Gold Miners’ Q2’21 Fundamentals

The gold miners’ stocks have suffered a weak few months, pounded by a couple of big gold-futures purges on distant-future-Fed-rate-hike scares. The resulting bearishness flaring left this contrarian sector deeply out of favor. But with prevailing gold prices still high, the gold miners are really thriving fundamentally. Their just-reported Q2’21 results were impressive, driving their valuations even deeper into bargain territory.

The GDX VanEck Vectors Gold Miners ETF is this sector’s dominant benchmark and trading vehicle. It commanded $13.9b in net assets this week, dwarfing its next-largest 1x-long major-gold-miners-ETF competitor by a whopping 25x!GDX rallied a modest 4.6% in Q2 proper, but that sedate performance masks a wild ride within. GDX blasted up 22.1% quarter-to-date by mid-May, then collapsed 14.4% into quarter-end!

The major gold stocks were enjoying a strong young upleg early on, with GDX powering 28.4% higher in 2.5 months. Sentiment was really improving, starting to entice speculators and investors back to this little high-potential sector. Then mid-June’s FOMC meeting acted like a sledgehammer to the skull for gold, and the gold stocks amplified its sharp losses. That whole sorry episode certainly wasn’t justified at all.

The Fed didn’t slow its huge $120b per month of quantitative-easing money printing, nor did it raise the federal-funds rate. That FOMC statement didn’t even hint at either coming QE tapering or rate hikes, it implied full QE and ZIRP would continue indefinitely. Instead, top Fed officials’ individual outlooks on future rates, which the Fed chair himself warned are a poor forecaster and not FOMC policy, changed slightly.

Just 6 out of 18 top Fed officials thought the Fed might have to hike the FFR a total of 50 basis points by the end of 2023! That’s merely a couple of quarter-point hikes well over a couple of years into the future, an eternity away in market time. Yet that total nothingburger unleashed such fierce leveraged gold-futures selling that it bludgeoned gold 5.2% lower in just three trading days. So GDX plunged 9.2% in sympathy.

Ever since that ridiculous overreaction interrupted these latest uplegs, traders have widely assumed this sector is doomed. Then bearishness surged again after the latest monthly US jobs report in early August. A strong headline number solely due to colossal seasonal adjustments led gold-futures speculators to again fear distant-future rate hikes into 2023. So gold and GDX plunged 4.1% and 5.4% in two trading days!

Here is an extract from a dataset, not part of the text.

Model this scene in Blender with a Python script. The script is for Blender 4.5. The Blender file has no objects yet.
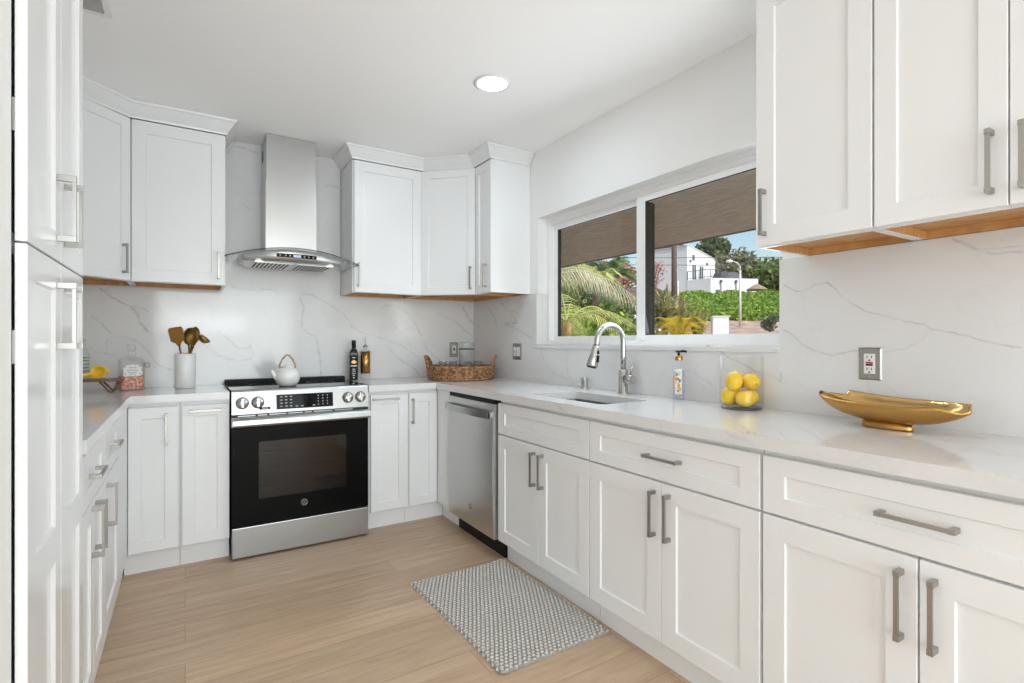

Price action drives sentiment, with traders extrapolating recent trends out into infinity. How any sector is viewed depends on how it has just fared. But that highly emotional herd outlook based on popular greed and fear is very misleading. Nothing cuts through that obscuring fog like the hard operating and financial results gold miners report after every quarter. These core fundamentals reveal where gold stocks ought to go.

For 21 quarters in a row now, I’ve been painstakingly analyzing this key data released by the top 25 gold miners of GDX. These include the world’s largest major gold miners, which accounted for 87.6% of that entire ETF’s weighting in the middle of this week. Their quarterly results are mostly in, with securities laws requiring US companies to report by 40 days after quarter-ends while Canadian ones have 45 days.

This table summarizes the operational and financial highlights from the GDX top 25 during Q2’21. These major gold miners’ stock symbols aren’t all US listings, and are preceded by their rankings changes within GDX over this past year. The shuffling in their ETF weightings reflects changing market caps, which reveal both outperformers and underperformers since Q2’20. The symbols are followed by current GDX weightings.

Next comes these gold miners’ Q2’21 production in ounces, along with their year-over-year changes from the comparable Q2’20. Output is the lifeblood of this industry, with investors generally prizing production growth above everything else. After are the costs of wresting that gold from the bowels of the earth in per-ounce terms, both cash costs, and all-in sustaining costs. The latter help illuminate miners’ profitability.

That’s followed by a bunch of hard accounting data reported to securities regulators, quarterly revenues, earnings, operating cash flows, and resulting cash treasuries. Blank data fields mean companies hadn’t reported that particular data as of the middle of this week. The annual changes aren’t included if they would be misleading, like comparing negative numbers or data shifting from positive to negative or vice versa.

Given those couple recent gold-futures selling purges hammering gold and its miners’ stocks lower, you’d think they must be struggling fundamentally. Nothing could be farther from the truth! The GDX majors achieved big production growth last quarter, held the line on costs, and enjoyed soaring revenues and earnings. That left the gold stocks seriously undervalued, great bargains for hardened contrarian traders.

The upper ranks of elite gold miners seldom change much, as it is exceedingly difficult to grow to the scale of the super-majors. I’d define that as producing over 500k ounces per quarter. Major-dom starts at 250k quarterly, junior-dom ends at 75k, and everything in between is the mid-tier realm. One of the biggest problems at the major-plus level is material output growth is hard to achieve operating at those scales.